Highlights on display as part of the exhibition will include:  a recently conserved historic painted panel of Katherine Parr, attributed to ‘Master John’, and a portrait of Anne of Cleves by Edgar Degas. The three-quarter-length portrait of Katherine Parr was long believed to have been lost – destroyed by a fire in 1949 – and will be publically displayed for the first time since its conservation and sale at auction last year, while the portrait by Degas offers an unusual encounter with the sixteenth-century queen through the eyes of the renowned French Impressionist painter.

Other important artefacts on display include: Katherine of Aragon’s writing box; Anne Boleyn’s inscribed book of hours, her signature deliberately erased; an illustrated bible commissioned by Thomas Cromwell after the death of Jane Seymour, publically displayed for the first time; Anne of Cleves’ account book of her expenses as queen; a portrait miniature, thought to depict Katherine Howard by Hans Holbein the Younger; and a prayer book written by Katherine Parr, bearing an inscription from Henry VIII to her, displayed in London for the first time.

Meanwhile, on entering the exhibition, visitors will also see contemporary works by renowned artist, Hiroshi Sugimoto, shown in London for the first time alongside historic items. Taken in 1999, the black and white photographs capture six individual portraits – waxwork depictions of each queen – made by Madame Tussaud’s. 

To look at these women’s lives further and how they have been portrayed throughout history, depictions from cinema, theatre, opera and television will be brought together to explore how the queens have been interpreted in popular culture. The exhibition will include Katherine of Aragon’s character costume from the West End’s SIX the Musical; film clips and marketing material from the German film Anna Boleyn (1920); costume from stage performances at both the Royal Shakespeare Company and Royal Opera House; and collaged designs created for the 1970 BBC television production, The Six Wives of Henry VIII.

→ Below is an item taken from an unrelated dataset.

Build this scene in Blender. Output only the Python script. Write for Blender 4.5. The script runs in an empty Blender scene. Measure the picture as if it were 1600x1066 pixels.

Talking about the exhibition, Dr. Charlotte Bolland Senior Curator of Research and 16th Century Collections at the National Portrait Gallery said: “Henry VIII was the star around which the country and Tudor court orbited. In his nearly 38-year reign, the six women who married him were protagonists in an almost implausible melodrama. Often reduced to the rhyme ‘Divorced, Beheaded, Died / Divorced, Beheaded, Survived,’ this exhibition seeks to restore the queens’ individuality and agency in both historic and contemporary storytelling, bringing them out of Henry’s shadow and their homogenous grouping. By encountering the court culture in which they performed their roles as queens, the images of their families and peers, the works that they commissioned, the objects they owned and even the letters and notes that they wrote, we cannot fail to glimpse them as individuals. In this exhibition, the faint surviving traces of each queen are displayed alongside the portraits that have helped to turn them into icons.”